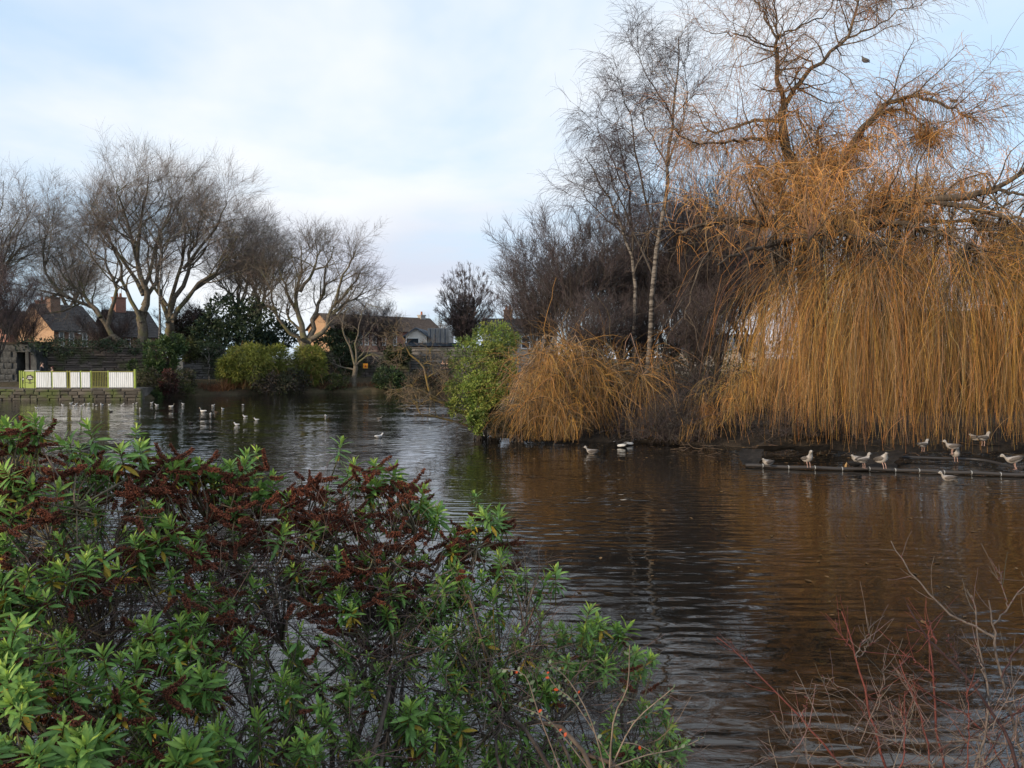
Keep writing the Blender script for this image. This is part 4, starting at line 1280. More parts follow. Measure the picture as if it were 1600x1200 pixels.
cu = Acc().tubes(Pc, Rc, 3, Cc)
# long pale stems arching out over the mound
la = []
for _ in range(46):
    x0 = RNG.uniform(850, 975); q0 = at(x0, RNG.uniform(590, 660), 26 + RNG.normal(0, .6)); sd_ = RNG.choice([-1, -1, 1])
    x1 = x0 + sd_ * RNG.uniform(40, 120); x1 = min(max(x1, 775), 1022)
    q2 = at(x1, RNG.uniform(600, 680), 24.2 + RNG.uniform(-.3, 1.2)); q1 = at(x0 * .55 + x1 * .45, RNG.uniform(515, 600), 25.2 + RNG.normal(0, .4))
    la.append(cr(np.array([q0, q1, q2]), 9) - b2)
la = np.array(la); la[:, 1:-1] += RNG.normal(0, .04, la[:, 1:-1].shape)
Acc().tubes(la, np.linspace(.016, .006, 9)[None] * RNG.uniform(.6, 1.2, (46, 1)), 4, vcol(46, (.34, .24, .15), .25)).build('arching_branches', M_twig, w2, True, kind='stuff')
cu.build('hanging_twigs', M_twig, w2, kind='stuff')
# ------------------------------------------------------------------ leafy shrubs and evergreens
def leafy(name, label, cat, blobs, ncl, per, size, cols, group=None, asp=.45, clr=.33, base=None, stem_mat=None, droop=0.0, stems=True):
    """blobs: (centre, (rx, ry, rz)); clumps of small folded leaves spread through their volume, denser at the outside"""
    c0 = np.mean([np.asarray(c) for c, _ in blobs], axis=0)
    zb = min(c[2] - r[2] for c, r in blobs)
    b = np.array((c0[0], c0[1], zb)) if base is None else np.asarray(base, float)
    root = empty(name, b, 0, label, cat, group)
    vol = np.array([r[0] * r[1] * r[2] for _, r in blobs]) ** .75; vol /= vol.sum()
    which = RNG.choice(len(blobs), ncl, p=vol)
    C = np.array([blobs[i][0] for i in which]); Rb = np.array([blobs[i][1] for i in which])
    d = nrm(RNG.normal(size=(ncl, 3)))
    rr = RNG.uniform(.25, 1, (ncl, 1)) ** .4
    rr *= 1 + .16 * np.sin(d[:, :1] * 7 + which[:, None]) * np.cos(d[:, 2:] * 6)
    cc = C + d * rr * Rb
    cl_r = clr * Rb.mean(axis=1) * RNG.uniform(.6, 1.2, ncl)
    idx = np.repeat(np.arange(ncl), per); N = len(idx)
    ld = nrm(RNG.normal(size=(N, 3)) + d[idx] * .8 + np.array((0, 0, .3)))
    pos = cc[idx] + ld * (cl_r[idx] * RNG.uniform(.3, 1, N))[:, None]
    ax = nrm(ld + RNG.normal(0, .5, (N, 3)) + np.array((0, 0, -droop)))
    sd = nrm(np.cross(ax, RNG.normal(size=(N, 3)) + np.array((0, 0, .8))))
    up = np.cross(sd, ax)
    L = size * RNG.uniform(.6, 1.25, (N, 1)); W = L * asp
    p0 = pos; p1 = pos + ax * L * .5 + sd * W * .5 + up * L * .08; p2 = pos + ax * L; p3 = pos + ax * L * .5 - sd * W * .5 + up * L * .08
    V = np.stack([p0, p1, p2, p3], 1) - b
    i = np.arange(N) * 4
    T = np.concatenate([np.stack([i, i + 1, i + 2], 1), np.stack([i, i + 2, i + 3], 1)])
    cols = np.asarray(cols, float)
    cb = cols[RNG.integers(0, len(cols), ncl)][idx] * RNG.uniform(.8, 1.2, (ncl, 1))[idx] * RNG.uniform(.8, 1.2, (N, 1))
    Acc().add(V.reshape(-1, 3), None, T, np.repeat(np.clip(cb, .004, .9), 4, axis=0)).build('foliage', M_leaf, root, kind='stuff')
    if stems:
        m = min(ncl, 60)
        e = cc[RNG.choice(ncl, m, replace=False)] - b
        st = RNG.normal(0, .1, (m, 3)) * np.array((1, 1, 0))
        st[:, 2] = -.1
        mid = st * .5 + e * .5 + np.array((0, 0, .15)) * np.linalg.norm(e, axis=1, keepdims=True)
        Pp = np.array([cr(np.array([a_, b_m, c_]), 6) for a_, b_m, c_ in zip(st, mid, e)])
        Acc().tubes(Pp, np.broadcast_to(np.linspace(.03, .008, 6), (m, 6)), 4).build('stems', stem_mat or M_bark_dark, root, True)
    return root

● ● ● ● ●

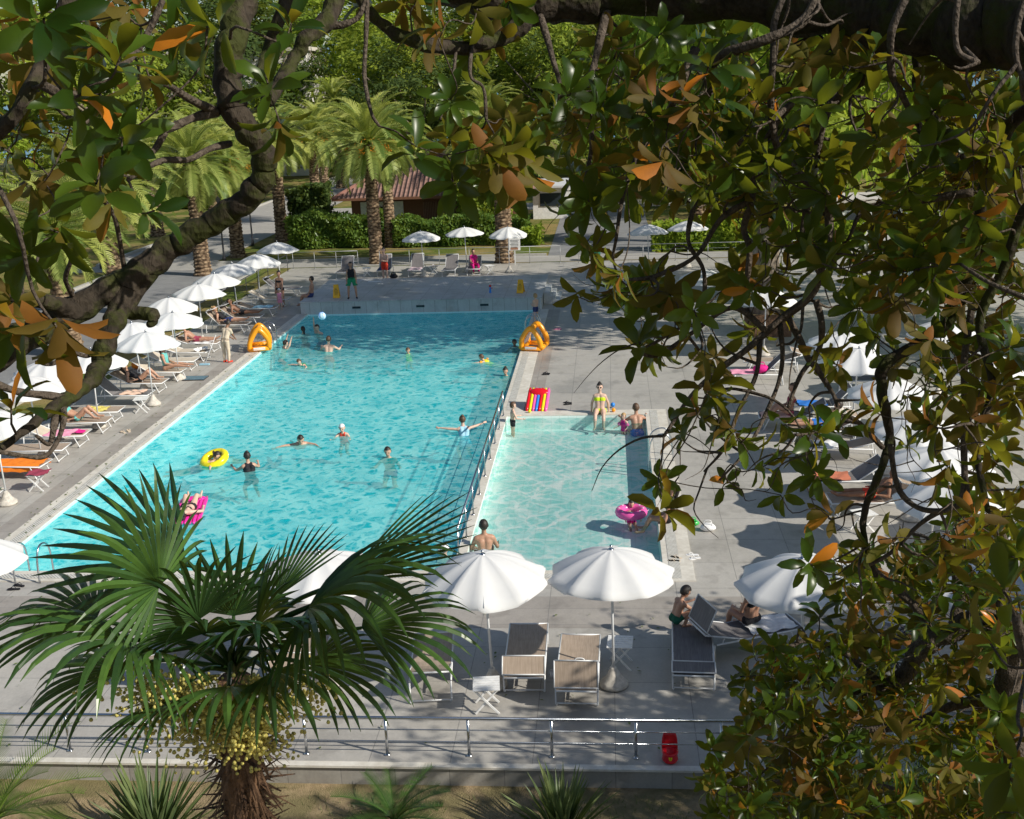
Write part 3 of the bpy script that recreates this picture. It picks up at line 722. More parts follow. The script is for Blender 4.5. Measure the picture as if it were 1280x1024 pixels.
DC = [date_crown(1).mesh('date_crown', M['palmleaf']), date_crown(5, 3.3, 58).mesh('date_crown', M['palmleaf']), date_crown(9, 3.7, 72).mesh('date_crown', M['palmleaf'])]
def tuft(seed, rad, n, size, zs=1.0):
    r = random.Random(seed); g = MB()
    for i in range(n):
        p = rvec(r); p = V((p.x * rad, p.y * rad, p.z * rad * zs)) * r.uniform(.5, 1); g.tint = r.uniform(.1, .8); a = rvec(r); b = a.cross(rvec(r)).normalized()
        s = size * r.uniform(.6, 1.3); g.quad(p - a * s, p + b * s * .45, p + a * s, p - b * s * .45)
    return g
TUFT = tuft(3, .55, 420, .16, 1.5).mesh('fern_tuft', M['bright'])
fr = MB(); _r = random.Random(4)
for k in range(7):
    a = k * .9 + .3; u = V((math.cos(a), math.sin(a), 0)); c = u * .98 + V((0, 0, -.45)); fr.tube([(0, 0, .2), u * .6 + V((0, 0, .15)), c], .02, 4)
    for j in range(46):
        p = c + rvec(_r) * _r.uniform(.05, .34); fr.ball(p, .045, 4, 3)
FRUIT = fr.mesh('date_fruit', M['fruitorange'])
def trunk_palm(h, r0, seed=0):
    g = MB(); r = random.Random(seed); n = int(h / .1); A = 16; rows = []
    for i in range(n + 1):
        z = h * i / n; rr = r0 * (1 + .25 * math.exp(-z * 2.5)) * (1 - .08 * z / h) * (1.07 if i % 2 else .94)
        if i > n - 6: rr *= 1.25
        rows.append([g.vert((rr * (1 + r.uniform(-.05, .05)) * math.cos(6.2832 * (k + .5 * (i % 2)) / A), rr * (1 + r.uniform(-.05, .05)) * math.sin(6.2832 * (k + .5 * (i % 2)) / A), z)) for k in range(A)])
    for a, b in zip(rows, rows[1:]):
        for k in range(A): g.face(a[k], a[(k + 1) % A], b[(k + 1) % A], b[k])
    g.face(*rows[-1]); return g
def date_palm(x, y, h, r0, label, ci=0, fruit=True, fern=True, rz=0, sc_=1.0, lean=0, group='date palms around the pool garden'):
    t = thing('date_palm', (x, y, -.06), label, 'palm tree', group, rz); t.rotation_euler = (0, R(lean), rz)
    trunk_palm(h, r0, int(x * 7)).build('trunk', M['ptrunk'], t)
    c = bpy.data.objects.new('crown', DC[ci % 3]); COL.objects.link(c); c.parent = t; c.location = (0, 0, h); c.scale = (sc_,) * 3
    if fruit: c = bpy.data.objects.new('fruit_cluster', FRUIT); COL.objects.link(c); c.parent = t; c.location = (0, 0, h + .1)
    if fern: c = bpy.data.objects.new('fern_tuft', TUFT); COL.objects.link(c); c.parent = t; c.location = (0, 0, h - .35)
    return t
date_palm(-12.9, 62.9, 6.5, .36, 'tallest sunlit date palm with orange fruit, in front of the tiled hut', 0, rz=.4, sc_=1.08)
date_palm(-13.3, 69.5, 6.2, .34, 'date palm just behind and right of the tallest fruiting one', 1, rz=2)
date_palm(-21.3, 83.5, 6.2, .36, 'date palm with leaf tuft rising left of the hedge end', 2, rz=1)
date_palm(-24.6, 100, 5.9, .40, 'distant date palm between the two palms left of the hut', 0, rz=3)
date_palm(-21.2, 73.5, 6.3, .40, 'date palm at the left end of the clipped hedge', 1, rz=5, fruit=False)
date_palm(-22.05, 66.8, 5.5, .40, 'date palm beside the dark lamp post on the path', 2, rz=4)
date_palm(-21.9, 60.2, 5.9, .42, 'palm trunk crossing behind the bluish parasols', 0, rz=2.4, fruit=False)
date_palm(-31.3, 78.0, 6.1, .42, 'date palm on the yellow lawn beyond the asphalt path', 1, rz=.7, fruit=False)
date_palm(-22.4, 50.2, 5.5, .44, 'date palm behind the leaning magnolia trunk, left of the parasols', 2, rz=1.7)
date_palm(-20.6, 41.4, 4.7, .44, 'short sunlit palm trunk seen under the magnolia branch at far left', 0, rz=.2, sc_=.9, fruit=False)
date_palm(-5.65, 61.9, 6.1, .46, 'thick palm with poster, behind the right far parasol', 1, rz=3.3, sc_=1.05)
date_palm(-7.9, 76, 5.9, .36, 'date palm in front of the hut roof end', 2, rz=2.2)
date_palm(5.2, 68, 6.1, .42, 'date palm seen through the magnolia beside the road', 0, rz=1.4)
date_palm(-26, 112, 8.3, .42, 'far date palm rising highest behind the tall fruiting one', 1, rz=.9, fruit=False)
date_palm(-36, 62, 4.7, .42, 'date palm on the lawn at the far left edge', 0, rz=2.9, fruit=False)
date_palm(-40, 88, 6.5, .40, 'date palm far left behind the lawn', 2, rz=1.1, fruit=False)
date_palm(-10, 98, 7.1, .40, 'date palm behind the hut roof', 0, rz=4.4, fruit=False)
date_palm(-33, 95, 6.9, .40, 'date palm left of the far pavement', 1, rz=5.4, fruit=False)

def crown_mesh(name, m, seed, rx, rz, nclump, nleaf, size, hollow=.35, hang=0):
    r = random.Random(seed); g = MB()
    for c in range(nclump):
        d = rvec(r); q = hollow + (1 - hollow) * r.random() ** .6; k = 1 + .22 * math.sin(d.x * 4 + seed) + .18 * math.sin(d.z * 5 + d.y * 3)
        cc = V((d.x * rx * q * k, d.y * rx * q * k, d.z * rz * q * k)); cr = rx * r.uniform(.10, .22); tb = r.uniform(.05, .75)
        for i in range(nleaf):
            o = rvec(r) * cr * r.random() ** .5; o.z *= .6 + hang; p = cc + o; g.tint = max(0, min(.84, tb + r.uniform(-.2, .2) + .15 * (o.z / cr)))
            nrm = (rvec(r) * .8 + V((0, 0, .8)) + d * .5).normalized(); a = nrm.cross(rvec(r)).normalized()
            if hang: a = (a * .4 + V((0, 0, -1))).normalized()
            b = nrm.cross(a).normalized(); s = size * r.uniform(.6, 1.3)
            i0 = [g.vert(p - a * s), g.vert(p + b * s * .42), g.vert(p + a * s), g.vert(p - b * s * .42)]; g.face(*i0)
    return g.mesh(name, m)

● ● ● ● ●

◆ **EXERCISE DIRECTIONS**: Using the records above, select and copy every line that has the word "More".

◆ **RESULT FOR THIS EXERCISE**:
Keep writing the Blender script for this image. This is part 4, starting at line 1280. More parts follow. Measure the picture as if it were 1600x1200 pixels.
Write part 3 of the bpy script that recreates this picture. It picks up at line 722. More parts follow. The script is for Blender 4.5. Measure the picture as if it were 1280x1024 pixels.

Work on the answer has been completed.